“The plans of the heart belong to man, but the answer of the tongue is from the Lord.” – Proverbs 16:1
Supposedly, ninety percent of communication is nonverbal. We comprehend nearly all of a person’s meaning through body language and tone. If that is true, it’s safe to say that ninety-five percent of communication is unplanned. You may replay your conversations in the car afterward, but you won’t get very far rehearsing them beforehand. Only the other person can supply the live version.
In situations of gravity and in sensitive conversations, we are wise to catalog some talking points in advance. There will be particular issues you want to address. There will be facts and feelings you need to express. You will weave those into the conversation. But unless you are giving orders to a direct report, those planned points will account for a relatively small proportion of your interaction. And even if you can script an entire meeting, how much of life can happen within such insulated parameters? Real life is not an exchange of premeditated speeches.

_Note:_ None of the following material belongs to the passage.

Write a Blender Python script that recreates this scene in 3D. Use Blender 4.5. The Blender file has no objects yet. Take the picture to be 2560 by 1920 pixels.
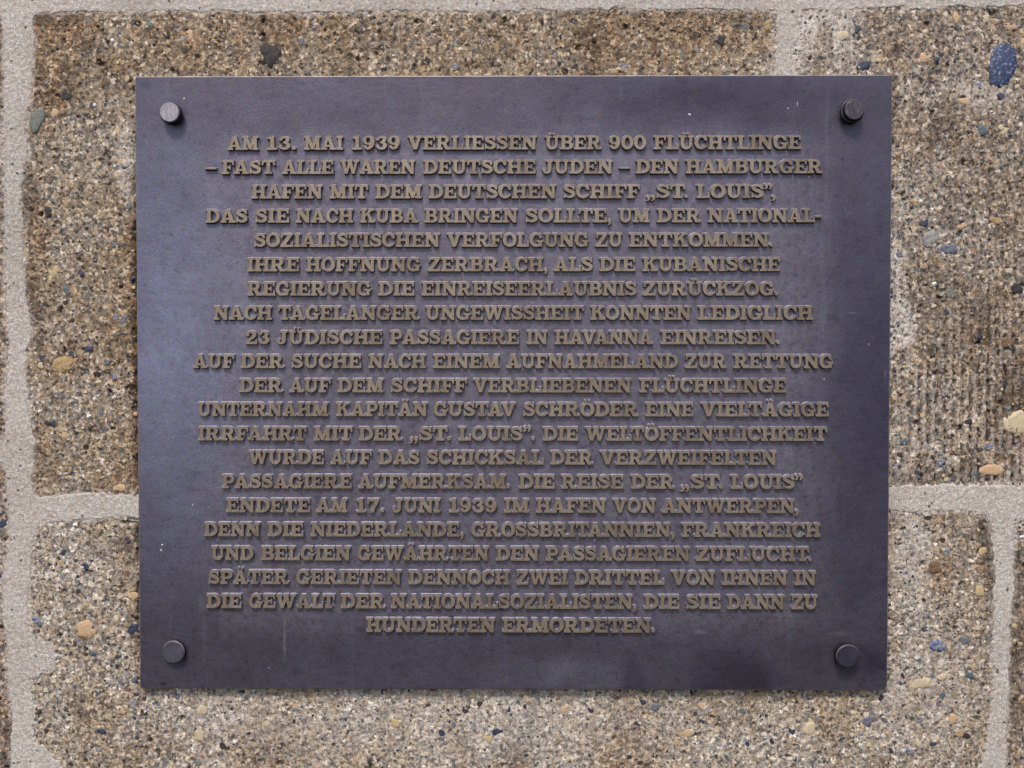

Real life, especially your closest relationships, are messy, rapid-fire, and reactionary. You didn’t plan that burst of enthusiasm to unexpected good news, or that angry snap at your spouse when they irritate an old wound. It just happens… Or does it? Why do we say what we say? Why do we have more frequent cause to regret our words than our actions? It’s because words flow out of our hearts with less filters.
This proverb doesn’t mean that God can’t intervene in human action or that he controls our speech like a puppetmaster. It’s meant to accent the difference in thoughtful preparation that can go into plans versus how conversations unfold. Verbal interactions are a much more direct overflow of our hearts.
Perhaps nowhere is this more evident than the round-the-clock demands of parenting. You can’t plan for every contingency. Parenting is maddeningly and delightfully spontaneous. That’s why your parenting approach, like your words, are from the Lord. It’s not to say you have no responsibility in the matter. It’s that your responsibility is your whole person, all of the time, which means you should be more aware how dependent you are on God’s grace.
One of Woodrow Wilson’s cabinet members once praised him for his excellent speeches, and asked how long he took to prepare. He replied it depended on the length of the speech. “If it is ten minutes, I need a week…if it is an hour I am ready now.” The longer we speak, the more our “preparation” is simply who we are at that point in life.
When I set down to make plans, I feel more in control. I can seek counsel. I can sleep on it. I can hide my own motivations and desires from myself and from others. That’s not so easy in my words. If I want my speech to be more effective and helpful, hours of internet research will be a pretty scant resource. I need God to do a work in my heart. If I truly become someone wiser and more loving, then I will sound like someone wiser and more loving. This is why Jesus tells his disciples, when they’re summoned before the big movers and shakers not to worry what they’ll say, because it’ll be given them in that hour. (Mt 10:19-20) What we need to worry about is growing in our love and understanding of Jesus. Words have a way of just falling out.